Columbus had a convincing win to open the season at Toronto FC, but that was a team focused on bigger fish in the CONCAF Champions League. In the 3-2 victory over the Montreal Impact a week later, the Black & Gold lost control in the second half, allowing the visitors to level the match. Crew SC looked out of sorts in a 0-0 draw at the Philadelphia Union, but then came back home to dominate a depleted D.C. United team.
On paper, 3-0-1 looked great, but given Columbus had played only three halves of good soccer, this was a team ripe for the picking.
Grabbing a lead 29 minutes into Saturday’s contest possibly gave the Black & Gold the confidence that led to the team’s downfall.
“This is a game where we see we can’t just stroll on the field and be up a goal and think it’s over at halftime,” Trapp stated. “I think we could have been much better in the second half, but it’s a long season and this is a game where it’s an opponent we think we should beat and we didn’t get it done, so we have to continue to improve.”
Not for the first time this season, a first half lead was followed by a disappointing second half. In Toronto, Crew SC withstood the onslaught of pressure the defending MLS Cup champions applied in the second half — with the home side twice hitting the post — to get a win. A stoppage time penalty kick against the Impact saved the Black & Gold from embarrassment in Week 2.
In all but the D.C. game, a team perpetually near the bottom of the MLS standings in recent years, when Columbus has taken a first half lead, the team does not continue to play its game getting out of sorts and allowing the opponent back in the match. Instead of staying aggressive and keeping the ball, the Black & Gold were “cautious,” a term Berhalter used multiple times following the loss.
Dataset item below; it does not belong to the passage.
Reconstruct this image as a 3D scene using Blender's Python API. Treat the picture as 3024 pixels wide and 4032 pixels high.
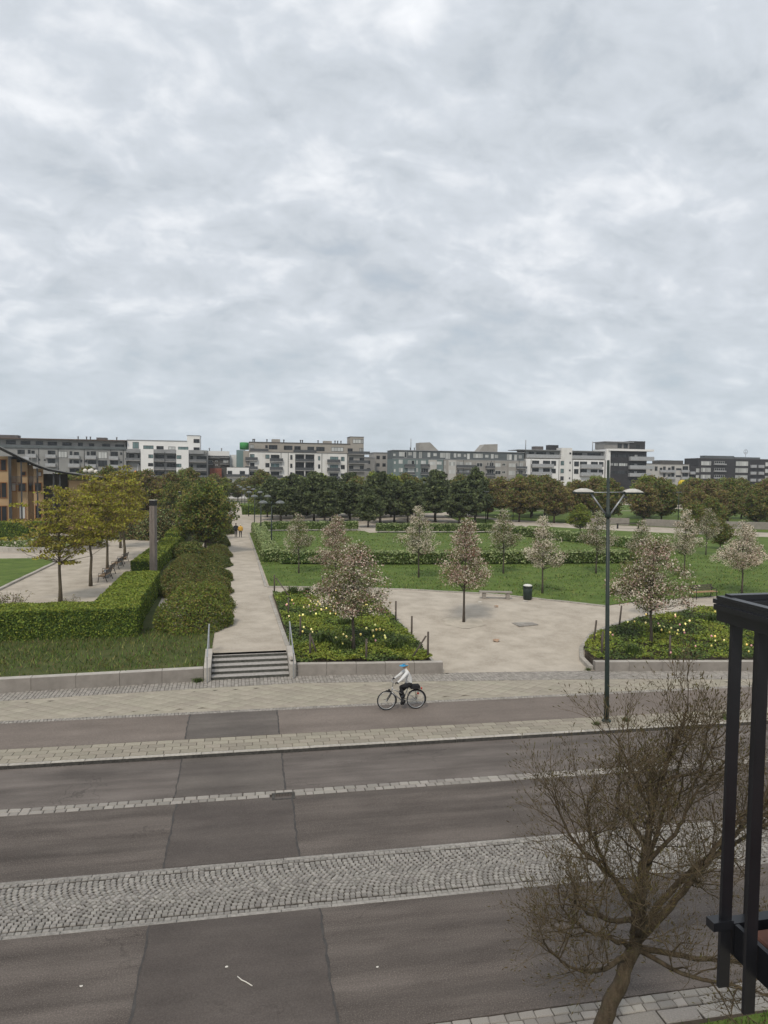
import bpy, math, random
import numpy as np
from mathutils import Vector, Matrix
for o in list(bpy.data.objects): bpy.data.objects.remove(o)
scene = bpy.context.scene
COL = scene.collection
R = math.radians
# ---------------------------------------------------------------- camera
FPX, YHOR, CAMH, YAW, ROLL = 2750., 1872., 8.5, R(12), R(0.65)
PIT = math.atan((2016-YHOR)/FPX)
fw = Vector((math.sin(YAW)*math.cos(PIT), math.cos(YAW)*math.cos(PIT), -math.sin(PIT)))
rt = Vector((math.cos(YAW), -math.sin(YAW), 0)); up = rt.cross(fw)
cr = rt*math.cos(ROLL)+up*math.sin(ROLL); cu = up*math.cos(ROLL)-rt*math.sin(ROLL)
cam = bpy.data.cameras.new('camera'); camo = bpy.data.objects.new('camera', cam); COL.objects.link(camo)
cam.sensor_fit = 'VERTICAL'; cam.sensor_height = 36; cam.sensor_width = 27; cam.lens = FPX/4032*36
cam.clip_start = .05; cam.clip_end = 6000
m = Matrix((cr, cu, -fw)).transposed().to_4x4(); m.translation = (0, 0, CAMH); camo.matrix_world = m
scene.camera = camo
# ---------------------------------------------------------------- sky and sun
SUN_EL, SUN_AZ = R(50), R(208)      # azimuth clockwise from +Y
world = bpy.data.worlds.new('World'); scene.world = world; world.use_nodes = True
nt = world.node_tree; nt.nodes.clear(); N = nt.nodes.new; L = nt.links.new
out = N('ShaderNodeOutputWorld'); bg = N('ShaderNodeBackground'); bg.inputs[1].default_value = 1.0
sky = N('ShaderNodeTexSky'); sky.sky_type = 'NISHITA'; sky.sun_disc = False
sky.sun_elevation = SUN_EL; sky.sun_rotation = SUN_AZ; sky.dust_density = 3
sks = N('ShaderNodeVectorMath'); sks.operation = 'SCALE'; sks.inputs[3].default_value = 0.10; L(sky.outputs[0], sks.inputs[0])
tc = N('ShaderNodeTexCoord'); sp = N('ShaderNodeSeparateXYZ'); L(tc.outputs['Generated'], sp.inputs[0])
def mth(op, a, b=None, clamp=False):
    n = N('ShaderNodeMath'); n.operation = op; n.use_clamp = clamp
    for i, q in enumerate((a, b)):
        if q is None: continue
        if isinstance(q, (int, float)): n.inputs[i].default_value = q
        else: L(q, n.inputs[i])
    return n.outputs[0]
zc = mth('MAXIMUM', sp.outputs[2], 0.0)
den = mth('ADD', zc, 0.42)
cb = N('ShaderNodeCombineXYZ'); L(mth('DIVIDE', sp.outputs[0], den), cb.inputs[0]); L(mth('DIVIDE', sp.outputs[1], den), cb.inputs[1])
def noise(scale, detail, rough, dist, off, sx=1, sy=1):
    mp = N('ShaderNodeMapping'); mp.inputs['Location'].default_value = off; mp.inputs['Scale'].default_value = (sx, sy, 1); L(cb.outputs[0], mp.inputs[0])
    n = N('ShaderNodeTexNoise'); n.inputs['Scale'].default_value = scale; n.inputs['Detail'].default_value = detail
    n.inputs['Roughness'].default_value = rough; n.inputs['Distortion'].default_value = dist; L(mp.outputs[0], n.inputs[0]); return n.outputs[0]
big = noise(2.9, 4, .5, .4, (3.1, 1.7, 0), 1, 1.1)
mid = noise(8.0, 7, .56, .5, (7.7, 2.2, 0), .9, 1.15)
fin = noise(21.0, 6, .58, .4, (1.3, 9.1, 0), .9, 1.1)
cv = mth('ADD', mth('ADD', mth('MULTIPLY', big, .52), mth('MULTIPLY', mid, .35)), mth('MULTIPLY', fin, .13))
ramp = N('ShaderNodeValToRGB'); L(cv, ramp.inputs[0]); e = ramp.color_ramp.elements
e[0].position = .33; e[0].color = (.37, .415, .46, 1)
e[1].position = .67; e[1].color = (.75, .765, .79, 1)
q = ramp.color_ramp.elements.new(.44); q.color = (.44, .475, .515, 1)
q = ramp.color_ramp.elements.new(.52); q.color = (.505, .54, .585, 1)
q = ramp.color_ramp.elements.new(.58); q.color = (.61, .635, .67, 1)
# low cloud deck thins to an even blue-grey towards the horizon, as distant cloud does
hz = N('ShaderNodeMapRange'); hz.inputs[1].default_value = 0.0; hz.inputs[2].default_value = .24; hz.inputs[3].default_value = .75; hz.inputs[4].default_value = 0; L(sp.outputs[2], hz.inputs[0])
mx = N('ShaderNodeMix'); mx.data_type = 'RGBA'; L(hz.outputs[0], mx.inputs[0]); L(ramp.outputs[0], mx.inputs[6]); mx.inputs[7].default_value = (.435, .495, .54, 1)
# a little clear sky through the thinner cloud
mx2 = N('ShaderNodeMix'); mx2.data_type = 'RGBA'; L(mth('MULTIPLY', mth('SUBTRACT', .47, cv, True), 1.2, True), mx2.inputs[0]); L(mx.outputs[2], mx2.inputs[6]); L(sks.outputs[0], mx2.inputs[7])
L(mx2.outputs[2], bg.inputs[0]); L(bg.outputs[0], out.inputs[0])
sl = bpy.data.lights.new('sun', 'SUN'); sl.energy = 1.5; sl.angle = R(11); sl.color = (1, .91, .78)
so = bpy.data.objects.new('sun', sl); COL.objects.link(so)
sd = Vector((math.sin(SUN_AZ)*math.cos(SUN_EL), math.cos(SUN_AZ)*math.cos(SUN_EL), math.sin(SUN_EL)))
so.rotation_euler = sd.to_track_quat('Z', 'Y').to_euler(); so.location = sd*60
vs = scene.view_settings; vs.view_transform = 'Standard'; vs.look = 'None'; vs.exposure = 0.42; vs.gamma = 1; vs.use_curve_mapping = False
scene.render.engine = 'CYCLES'
try:
    scene.cycles.max_bounces = 5; scene.cycles.diffuse_bounces = 3; scene.cycles.transparent_max_bounces = 6; scene.cycles.caustics_reflective = False; scene.cycles.caustics_refractive = False
except Exception: pass
# ---------------------------------------------------------------- helpers
rng = np.random.default_rng(11); random.seed(5)
def tag(o, label=None, cat=None, group=None, kind=None):
    if label: o['label'] = label
    if cat: o['category'] = cat
    if group: o['group'] = group
    if kind: o['kind'] = kind
    return o
def link(name, data, parent=None, loc=None, rz=None, sc=None):
    o = bpy.data.objects.new(name, data); COL.objects.link(o)
    if parent is not None: o.parent = parent
    if loc is not None: o.location = loc
    if rz is not None: o.rotation_euler = (0, 0, rz)
    if sc is not None: o.scale = (sc, sc, sc) if isinstance(sc, (int, float)) else sc
    return o
def empty(name, loc=(0, 0, 0), rz=0, sc=1):
    o = link(name, None, None, loc, rz, sc); o.empty_display_size = .2; return o
def copy_tree(o, parent=None):
    c = o.copy(); COL.objects.link(c); c.parent = parent
    for ch in o.children: copy_tree(ch, c)
    return c
class MB:
    def __init__(s): s.v = []; s.f = []; s.m = []; s.sm = []
    def add(s, vs, fs, m=0, sm=False):
        b = len(s.v); s.v += [tuple(v) for v in vs]
        for f in fs: s.f.append(tuple(i+b for i in f)); s.m.append(m); s.sm.append(sm)
    def box(s, x0, x1, y0, y1, z0, z1, m=0):
        s.add([(x0,y0,z0),(x1,y0,z0),(x1,y1,z0),(x0,y1,z0),(x0,y0,z1),(x1,y0,z1),(x1,y1,z1),(x0,y1,z1)],
              [(0,3,2,1),(4,5,6,7),(0,1,5,4),(1,2,6,5),(2,3,7,6),(3,0,4,7)], m)
    def bevbox(s, x0, x1, y0, y1, z0, z1, b=.02, m=0):   # top edges chamfered
        s.add([(x0,y0,z0),(x1,y0,z0),(x1,y1,z0),(x0,y1,z0),(x0,y0,z1-b),(x1,y0,z1-b),(x1,y1,z1-b),(x0,y1,z1-b),(x0+b,y0+b,z1),(x1-b,y0+b,z1),(x1-b,y1-b,z1),(x0+b,y1-b,z1)],
              [(0,3,2,1),(0,1,5,4),(1,2,6,5),(2,3,7,6),(3,0,4,7),(4,5,9,8),(5,6,10,9),(6,7,11,10),(7,4,8,11),(8,9,10,11)], m)
    def tube(s, pts, rad, n=6, m=0, cap=True, sm=True):
        P = [Vector(p) for p in pts]; k = len(P)
        if isinstance(rad, (int, float)): rad = [rad]*k
        vs = []; ref = None
        for i in range(k):
            t = (P[min(i+1, k-1)]-P[max(i-1, 0)])
            t = t.normalized() if t.length > 1e-9 else Vector((0, 0, 1))
            if ref is None: ref = Vector((1, 0, 0)) if abs(t.x) < .8 else Vector((0, 1, 0))
            a = (ref-t*ref.dot(t)); a = a.normalized() if a.length > 1e-6 else t.orthogonal().normalized()
            b = t.cross(a); ref = a
            for j in range(n):
                an = 2*math.pi*j/n; vs.append(P[i]+(a*math.cos(an)+b*math.sin(an))*rad[i])
        fs = [(i*n+j, i*n+(j+1) % n, (i+1)*n+(j+1) % n, (i+1)*n+j) for i in range(k-1) for j in range(n)]
        if cap: fs += [tuple(range(n-1, -1, -1)), tuple(range((k-1)*n, k*n))]
        s.add(vs, fs, m, sm)
    def lathe(s, prof, n=12, m=0, c=(0, 0, 0), sm=True):   # prof [(r,z)]
        k = len(prof); vs = [(c[0]+r*math.cos(2*math.pi*j/n), c[1]+r*math.sin(2*math.pi*j/n), c[2]+z) for r, z in prof for j in range(n)]
        fs = [(i*n+j, i*n+(j+1) % n, (i+1)*n+(j+1) % n, (i+1)*n+j) for i in range(k-1) for j in range(n)]
        fs += [tuple(range(n-1, -1, -1)), tuple(range((k-1)*n, k*n))]
        s.add(vs, fs, m, sm)
    def prism(s, poly, z0, z1, m=0):      # poly ccw
        n = len(poly); vs = [(x, y, z0) for x, y in poly]+[(x, y, z1) for x, y in poly]
        s.add(vs, [tuple(range(n-1, -1, -1)), tuple(range(n, 2*n))]+[(i, (i+1) % n, n+(i+1) % n, n+i) for i in range(n)], m)
    def xprism(s, poly, x0, x1, m=0):     # poly in (y,z)
        n = len(poly); vs = [(x0, y, z) for y, z in poly]+[(x1, y, z) for y, z in poly]
        s.add(vs, [tuple(range(n)), tuple(range(2*n-1, n-1, -1))]+[(i, n+i, n+(i+1) % n, (i+1) % n) for i in range(n)], m)
    def yprism(s, poly, y0, y1, m=0):     # poly in (x,z)
        n = len(poly); vs = [(x, y0, z) for x, z in poly]+[(x, y1, z) for x, z in poly]
        s.add(vs, [tuple(range(n)), tuple(range(2*n-1, n-1, -1))]+[(i, n+i, n+(i+1) % n, (i+1) % n) for i in range(n)], m)
    def mesh(s, name, mats):
        me = bpy.data.meshes.new(name); me.from_pydata(s.v, [], s.f)
        for q in (mats if isinstance(mats, (list, tuple)) else [mats]): me.materials.append(q)
        me.polygons.foreach_set('material_index', s.m); me.polygons.foreach_set('use_smooth', s.sm); me.update(); return me
    def build(s, name, mats, parent=None, loc=None, rz=None, sc=None): return link(name, s.mesh(name, mats), parent, loc, rz, sc)
def quads_mesh(name, V, mats, midx=None, tri=False):
    """V: (n,4,3) or (n,3,3) array"""
    n, k = V.shape[:2]; me = bpy.data.meshes.new(name)
    me.vertices.add(n*k); me.vertices.foreach_set('co', V.reshape(-1).astype(np.float32))
    me.loops.add(n*k); me.loops.foreach_set('vertex_index', np.arange(n*k, dtype=np.int32))
    me.polygons.add(n); me.polygons.foreach_set('loop_start', np.arange(0, n*k, k, dtype=np.int32)); me.polygons.foreach_set('loop_total', np.full(n, k, dtype=np.int32))
    for q in (mats if isinstance(mats, (list, tuple)) else [mats]): me.materials.append(q)
    if midx is not None: me.polygons.foreach_set('material_index', np.asarray(midx, dtype=np.int32))
    me.update(calc_edges=True); return me
def unit(a): return a/np.maximum(np.linalg.norm(a, axis=-1, keepdims=True), 1e-9)
def leaf_quads(c, size, nrm=None, flat=0.0, asp=1.6, droop=0.):
    """diamond leaves at centres c (n,3); nrm pulls the faces towards a normal by factor flat"""
    n = len(c); nn = unit(rng.normal(size=(n, 3)))
    if nrm is not None: nn = unit(nn*(1-flat)+nrm*flat)
    a = unit(np.cross(nn, rng.normal(size=(n, 3)))); b = np.cross(nn, a)
    s = (size*rng.uniform(.65, 1.3, n))[:, None]
    L_ = a*s*asp*.5; W = b*s*.5
    return np.stack([c-L_, c+W-L_*.1, c+L_, c-W-L_*.1], 1)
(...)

Through the first four weeks of the season, these letdowns didn’t cost Crew SC. In Week 5, it did.
“In attacking positions, we need to be threatening the opponent’s backline,” Berhalter said. “That’s what our game is about, putting players in position to get behind the opponent and today we did a very poor job of that. I don’t know if it was willingness to run, I don’t know if it was positioning. We’re going to look at it, but today was not good.”
While Saturday’s performance against Vancouver was not pleasing, and it was clear after the game that no one in the Columbus locker room was happy, it’s also not the end of the world for the team.
The Black & Gold still sit near the top of the MLS standings and has put itself in a good position over the first month of the season.
Crew SC preach staying level throughout the course of the campaign, not getting too high after wins or low after losses. Perhaps the team was a bit too high on itself with the hot start and this wake up call will serve as a refocusing point moving forward on what is a very long season.
“It brings you back down to Earth,” Trapp said. “It’s a game where we started well and we have to continue to improve because teams don’t roll over. The competition has to be better, the soccer has to be better and how we solve problems within games together.”